9) Samstag. Der Anzeiger meldet, daß Meyerbeer hier angekommen ist. Sollte er darauf rechnen, morgen die Hugenotten mit Ludwig zu hören? Dann wäre das Hinderniß (der Schnupfen) für Ludwig um so empfindlicher ... Um 11 Uhr hole ich Signora Gaggiotti-Richards[3] nebst Mutter und Söhnchen zur Galerie ab, wie ich versprochen. Nach einigem Verweilen daselbst stellt sich auch Geh. Rath v. Klenze ein, schließt sich bei der Besichtigung der Gemälde, wie es scheint, nicht ungern an uns an und begleitet bei der Rückfahrt die römische Malerin nach ihrem Atelier ... 1/2 9 Uhr begebe ich mich zu Herrn v. Savigny, der eine kleine Abendgesellschaft aus Veranlassung der Anwesenheit des Herrn v. Klenze giebt. Excellenz v. Langenn und andere mir weniger oder gar nicht bekannte, aber interessante Leute sind anwesend. Wir bleiben bis 11 Uhr unter sehr lebhaften Gesprächen bei einander. Morgen früh 6 Uhr reist Klenze direkt nach München zurück.
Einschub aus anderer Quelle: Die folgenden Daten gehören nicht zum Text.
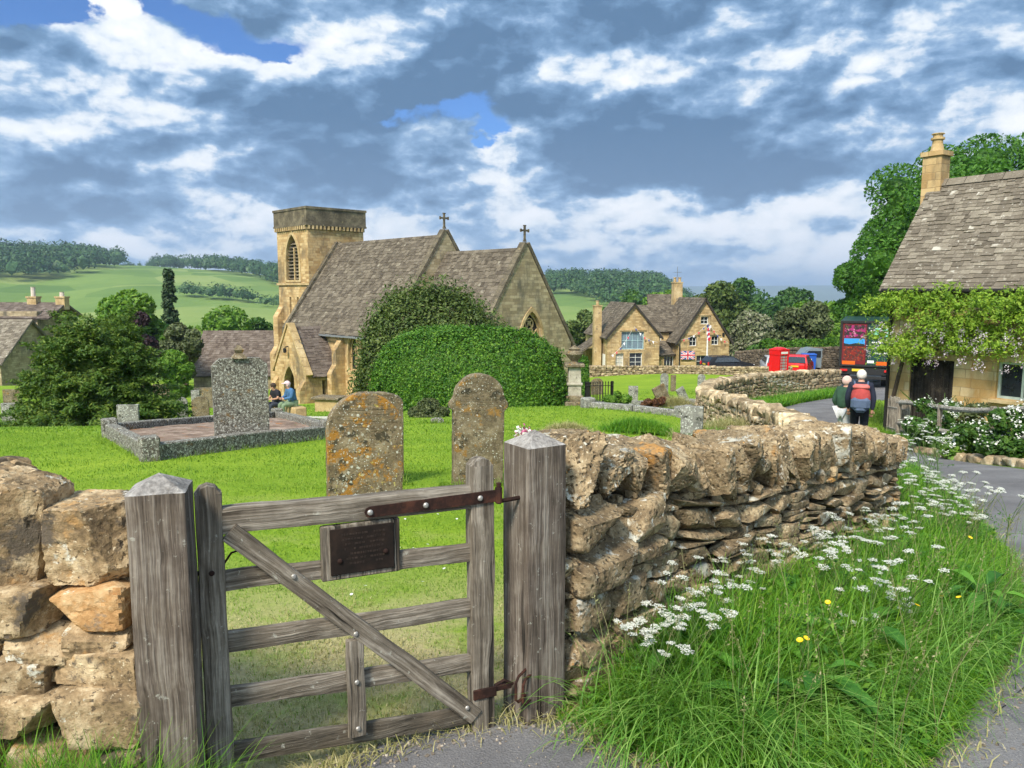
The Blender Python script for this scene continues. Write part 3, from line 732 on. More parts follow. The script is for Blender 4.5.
cw = dict(dark=(.085,.062,.04), mid=(.24,.175,.10), light=(.45,.355,.22))
m_wall = rock('limestone_rubble', cw['dark'], cw['mid'], cw['light'], 9, [(46, .57, (.085,.065,.042)), (60, .60, (.50,.43,.30)), (18, .60, (.045,.036,.026)), (3.5, .60, (.48,.46,.38)), (11, .60, (.50,.49,.43)), (2.5, .62, (.42,.22,.07)), (5, .63, (.05,.05,.035))], .32, 1.0, .022, 48, pits=True)
m_core = plain('wall_shade_core', (.035,.028,.02), 1, var=.4)  # core coloured dark so the gaps between stones look shaded
m_wfar = rock('limestone_rubble_far', (.09,.07,.045), (.28,.21,.125), (.52,.43,.29), 3, [(6, .60, (.5,.48,.40))], .35, .5, .03, 14)

def walk(P, ds):
    """resample a polyline of (x,y,...) at spacing ds: positions and tangents"""
    P = np.array(P, float); seg = np.linalg.norm(np.diff(P[:, :2], axis=0), axis=1); S = np.concatenate([[0], np.cumsum(seg)])
    return S, lambda s: np.array([np.interp(s, S, P[:, k]) for k in range(P.shape[1])])
def tang(at, s, e=.05):
    a, b = at(max(s - e, 0)), at(s + e); d = b[:2] - a[:2]; return d / (np.linalg.norm(d) + 1e-9)
def frame(t, slope=0.0):
    """columns: along the wall, outward normal (right-hand side), up"""
    a = Vector((t[0], t[1], slope)).normalized(); n = Vector((t[1], -t[0], 0)); u = n.cross(a) * -1
    return Matrix((a, n, u)).transposed()
def drywall(name, label, P, th, hc, lc, cope, lib, mat, side=(1,), group=None, seed=1, copelen=(.1,.2), lean=.35, kids=False, stuffing=True):
    """P: x, y, base z, z under the coping, z of the top"""
    rng = np.random.default_rng(seed); S, at = walk(P, .1); Lt = S[-1]
    root = thing(name, label, 'stone wall', (P[0][0], P[0][1], P[0][2])) ; o0 = np.array(root.location)
    if group: root['group'] = group
    mb = MB()
    for sd in side:
        v = 0.0
        H0 = np.mean([p[3] - p[2] for p in P])
        while v < 1:
            h = rng.uniform(*hc); dv = h / H0; s = rng.uniform(-.1, 0)
            if v + dv * 1.4 > 1: dv = 1 - v
            while s < Lt:
                l = rng.uniform(*lc) * (1 + .5 * rng.random()); sc_ = min(max(s + l/2, 0), Lt); p = at(sc_); t = tang(at, sc_)
                q = at(min(sc_ + .1, Lt)); r_ = at(max(sc_ - .1, 0))
                zc = p[2] + (p[3] - p[2]) * (v + dv / 2); hh = dv * (p[3] - p[2])
                sl = ((q[2] + (q[3]-q[2]) * v) - (r_[2] + (r_[3]-r_[2]) * v)) / (np.hypot(*(q[:2]-r_[:2])) + 1e-6)
                M = frame(t, sl); nrm = np.array([t[1], -t[0]]) * sd
                dpt = rng.uniform(.12, .2) if lib is not LIBL else .22
                c = np.array([*(p[:2] + nrm * (th/2 - dpt/2 + rng.uniform(-.012, .018) + (1-v) * .05)), zc]) - o0
                rr = Matrix.Rotation(rng.normal() * .05, 3, Vector((t[1], -t[0], 0))) @ M
                if rng.random() < .25 and hh > .06:
                    k = rng.uniform(.35, .65)
                    for a_, b_ in ((0, k), (k, 1)):
                        put(mb, lib, c + np.array([0, 0, hh * ((a_+b_)/2 - .5)]), (l * rng.uniform(.9, 1.0), dpt, hh * (b_-a_) * 1.02), rr, rng)
                else: put(mb, lib, c, (l * 1.0, dpt, hh * rng.uniform(.98, 1.1)), rr, rng)
                s += l * .985
            v += dv
    mb.build('stonework', mat, root, smooth=(0 if lib is LIBL else 28))
    cm = MB(); n = max(2, int(Lt / .4)); ss = np.linspace(.02, Lt - .02, n); k = th/2 - .10; L_ = []
    for s in ss:
        p = at(s); t = tang(at, s); nn = np.array([t[1], -t[0]])
        for a, z in ((-k, p[2] - .1), (k, p[2] - .1), (k, p[3] + .02), (-k, p[3] + .02)): L_.append([*(p[:2] + nn * a - o0[:2]), z - o0[2]])
    fs = [(i*4+j, i*4+(j+1) % 4, i*4+4+(j+1) % 4, i*4+4+j) for i in range(n-1) for j in range(4)] + [(3, 2, 1, 0), (n*4-4, n*4-3, n*4-2, n*4-1)]
    cm.add(L_, fs); fix_normals(cm.build('rubble_core', m_core, root))
    if cope:
        s = 0.0; mb = MB()
        while s < Lt - .03:
            l = rng.uniform(*copelen); p = at(s + l/2); t = tang(at, s + l/2); H = (p[4] - p[3]) * rng.uniform(.86, 1.1)
            M = frame(t, 0); rr = Matrix.Rotation(rng.normal() * .12, 3, 'Z') @ Matrix.Rotation(lean + rng.normal() * .14, 3, Vector((t[1], -t[0], 0))) @ M
            for dd in ((0,) if lib is not LIBL or rng.random() < .6 else (-.12, .12)):
                put(mb, lib, np.array([*(p[:2] + np.array([t[1], -t[0]]) * (dd + rng.uniform(-.03, .03))), p[3] + H * .46]) - o0, (l * 1.25, th * (1.05 if dd == 0 else .6), H * 1.08), rr, rng)
            s += l
        mb.build('coping', mat, root, smooth=(0 if lib is LIBL else 28))
    return root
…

Ich habe mit ihm ausgemacht, daß ich bis Weihnachten die Farbenskizze zu dem großen Oelbild schicke und womöglich früher Zeichnungen zu den fehlenden Fresken in den Nibelungen-Sälen sende.
12) Dienstag ... Um 12 Uhr finde ich mich in Direktor Hettners Zimmer ein im Museum der Gypse, wo das Komitee des Weber-Denkmals sich zu einer Berathung versammelt. Der Hauptgegenstand ist: Beurtheilung der Zeichnung zu dem eisernen Gitter, welches das Monument umgeben soll. Der Entwurf, der von Nicolai ist, gefällt uns nicht. Er ist nach Pariser Zuschnitt, überreich und hält den Charakter von Eisenwerk nicht fest. Die Hauptsache ist, daß wir nicht wissen, wie viel Geld wir auf die bloße Einfriedigung des Denkmals verwenden können, und daß wir die große Ausgabe, welche die Ausführung dieser weder nöthigen noch besonders schönen Vergitterung erfordern würde, uns nicht aufhalsen wollen. Wir erklären also, daß wir die Einfriedigung überhaupt beruhen lassen wollen, bis das Monument fertig ist und wir übersehen, welche Geldmittel uns noch zur Verfügung bleiben ...
13) Mittwoch ... Nach Tisch kommt ein Brief von Hübner für mich nebst einem umfangreichen und ausführlichen Schreiben an Seine Excellenz an, in
welchem mir Näheres über den Einkauf und die Verhältnisse,
Dr. Otto Richter (Hrsg.): Dresdner Geschichtsblätter Band 3 (1901 bis 1904). Wilhelm Baensch Dresden, Dresden 1901 bis 1904, Seite 185. Digitale Volltext-Ausgabe bei Wikisource, URL: https://de.wikisource.org/w/index.php?title=Seite:Dresdner_Geschichtsbl%C3%A4tter_Dritter_Band.pdf/202&oldid=- (Version vom 11.9.2024)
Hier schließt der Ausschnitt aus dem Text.